━━ Information provided

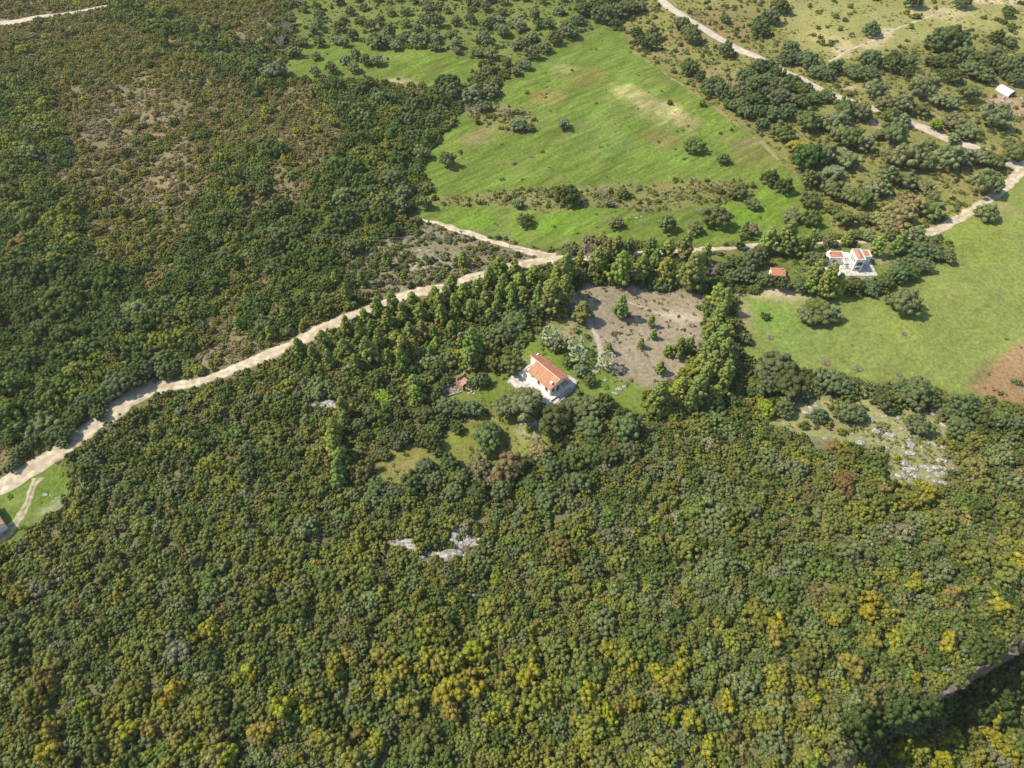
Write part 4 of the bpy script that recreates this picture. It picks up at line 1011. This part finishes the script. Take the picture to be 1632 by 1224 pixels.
# --- greenhouse tunnel
ga = at(1593.5, 139, 1); gb = at(1614, 150.5, 1)
gl_ = math.hypot(gb[0] - ga[0], gb[1] - ga[1])
gh = empty('greenhouse', (ga[0], ga[1], hz(*ga)), math.atan2(gb[1] - ga[1], gb[0] - ga[0]))
tag(gh, 'white plastic tunnel greenhouse on bare earth at the right edge', 'greenhouse')
mb = MB(); V = []; F = []; n = 14; m = 20
for j in range(m + 1):
    for i in range(n + 1):
        a = math.pi * i / n; r = 1.9 + (.03 if j % 2 else 0)
        V.append((gl_ * j / m, math.cos(a) * r, .3 + math.sin(a) * r))
for j in range(m):
    for i in range(n): F.append((j * (n + 1) + i, j * (n + 1) + i + 1, (j + 1) * (n + 1) + i + 1, (j + 1) * (n + 1) + i))
mb.add(V, F); mb.build('cover', PLASTIC, gh)
mb = MB(); mb.add([V[i] for i in range(n + 1)], [tuple(range(n, -1, -1))]); mb.build('end_panel', PLASTIC, gh)
mb = MB()
for k in range(2):
    X = gl_ * k
    mb.tube([(X, math.cos(math.pi * i / 12) * 1.95, .3 + math.sin(math.pi * i / 12) * 1.95) for i in range(13)], [.05] * 13, 5)
mb.box(0, gl_, -1.95, -1.88, -.4, .35); mb.box(0, gl_, 1.88, 1.95, -.4, .35)
mb.build('frame', METAL, gh)
mb = MB(); mb.box(gl_ - .01, gl_ + .05, -.6, .6, -.1, 1.8); mb.build('door', WOOD, gh)
for i, (px, py) in enumerate([(1600, 158), (1611, 165), (1630, 155)]):
    x, y = at(px, py); t = MB(); t.box(-.5, .5, -1.7, 1.7, -.3, .35)
    o = t.build('garden_bed', noisy('bed_frame', (0.48, 0.42, 0.36), (0.6, 0.54, 0.46), 3)); o.location = (x, y, hz(x, y)); o.rotation_euler = (0, 0, -.75)
    e = MB(); e.box(-.38, .38, -1.58, 1.58, .3, .37); e.build('soil', noisy('bed_soil', (0.08, 0.06, 0.045), (0.14, 0.10, 0.07), 3), o)
    tag(o, ['raised bed nearest below the greenhouse', 'raised bed lowest of the three by the greenhouse', 'raised bed at the frame edge right of the greenhouse'][i], 'raised bed', 'raised beds by the greenhouse')

# --- brick ruin and foundation
rx, ry = at(741, 612)
ruin = empty('brick_ruin', (rx, ry, hz(rx, ry)), .7)
tag(ruin, 'roofless crumbling brick outbuilding in the scrub left of the tiled house', 'ruin')
mb = MB(); g = np.random.default_rng(8)
for a in range(9):
    h1, h2 = g.uniform(1.2, 2.1, 2)
    mb.box(-1.6 + a * .36, -1.6 + a * .36 + .355, 1.45, 1.7, -.3, h1 + .4); mb.box(-1.85, -1.6, -1.6 + a * .34, -1.6 + a * .34 + .335, -.3, h2)
    if a < 6: mb.box(1.64, 1.9, -1.6 + a * .34, -1.6 + a * .34 + .335, -.3, g.uniform(.6, 1.6))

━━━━

- Problem details -
Exclude the images, then output the data above word for word.

- Right answer -
Write part 4 of the bpy script that recreates this picture. It picks up at line 1011. This part finishes the script. Take the picture to be 1632 by 1224 pixels.
# --- greenhouse tunnel
ga = at(1593.5, 139, 1); gb = at(1614, 150.5, 1)
gl_ = math.hypot(gb[0] - ga[0], gb[1] - ga[1])
gh = empty('greenhouse', (ga[0], ga[1], hz(*ga)), math.atan2(gb[1] - ga[1], gb[0] - ga[0]))
tag(gh, 'white plastic tunnel greenhouse on bare earth at the right edge', 'greenhouse')
mb = MB(); V = []; F = []; n = 14; m = 20
for j in range(m + 1):
    for i in range(n + 1):
        a = math.pi * i / n; r = 1.9 + (.03 if j % 2 else 0)
        V.append((gl_ * j / m, math.cos(a) * r, .3 + math.sin(a) * r))
for j in range(m):
    for i in range(n): F.append((j * (n + 1) + i, j * (n + 1) + i + 1, (j + 1) * (n + 1) + i + 1, (j + 1) * (n + 1) + i))
mb.add(V, F); mb.build('cover', PLASTIC, gh)
mb = MB(); mb.add([V[i] for i in range(n + 1)], [tuple(range(n, -1, -1))]); mb.build('end_panel', PLASTIC, gh)
mb = MB()
for k in range(2):
    X = gl_ * k
    mb.tube([(X, math.cos(math.pi * i / 12) * 1.95, .3 + math.sin(math.pi * i / 12) * 1.95) for i in range(13)], [.05] * 13, 5)
mb.box(0, gl_, -1.95, -1.88, -.4, .35); mb.box(0, gl_, 1.88, 1.95, -.4, .35)
mb.build('frame', METAL, gh)
mb = MB(); mb.box(gl_ - .01, gl_ + .05, -.6, .6, -.1, 1.8); mb.build('door', WOOD, gh)
for i, (px, py) in enumerate([(1600, 158), (1611, 165), (1630, 155)]):
    x, y = at(px, py); t = MB(); t.box(-.5, .5, -1.7, 1.7, -.3, .35)
    o = t.build('garden_bed', noisy('bed_frame', (0.48, 0.42, 0.36), (0.6, 0.54, 0.46), 3)); o.location = (x, y, hz(x, y)); o.rotation_euler = (0, 0, -.75)
    e = MB(); e.box(-.38, .38, -1.58, 1.58, .3, .37); e.build('soil', noisy('bed_soil', (0.08, 0.06, 0.045), (0.14, 0.10, 0.07), 3), o)
    tag(o, ['raised bed nearest below the greenhouse', 'raised bed lowest of the three by the greenhouse', 'raised bed at the frame edge right of the greenhouse'][i], 'raised bed', 'raised beds by the greenhouse')

# --- brick ruin and foundation
rx, ry = at(741, 612)
ruin = empty('brick_ruin', (rx, ry, hz(rx, ry)), .7)
tag(ruin, 'roofless crumbling brick outbuilding in the scrub left of the tiled house', 'ruin')
mb = MB(); g = np.random.default_rng(8)
for a in range(9):
    h1, h2 = g.uniform(1.2, 2.1, 2)
    mb.box(-1.6 + a * .36, -1.6 + a * .36 + .355, 1.45, 1.7, -.3, h1 + .4); mb.box(-1.85, -1.6, -1.6 + a * .34, -1.6 + a * .34 + .335, -.3, h2)
    if a < 6: mb.box(1.64, 1.9, -1.6 + a * .34, -1.6 + a * .34 + .335, -.3, g.uniform(.6, 1.6))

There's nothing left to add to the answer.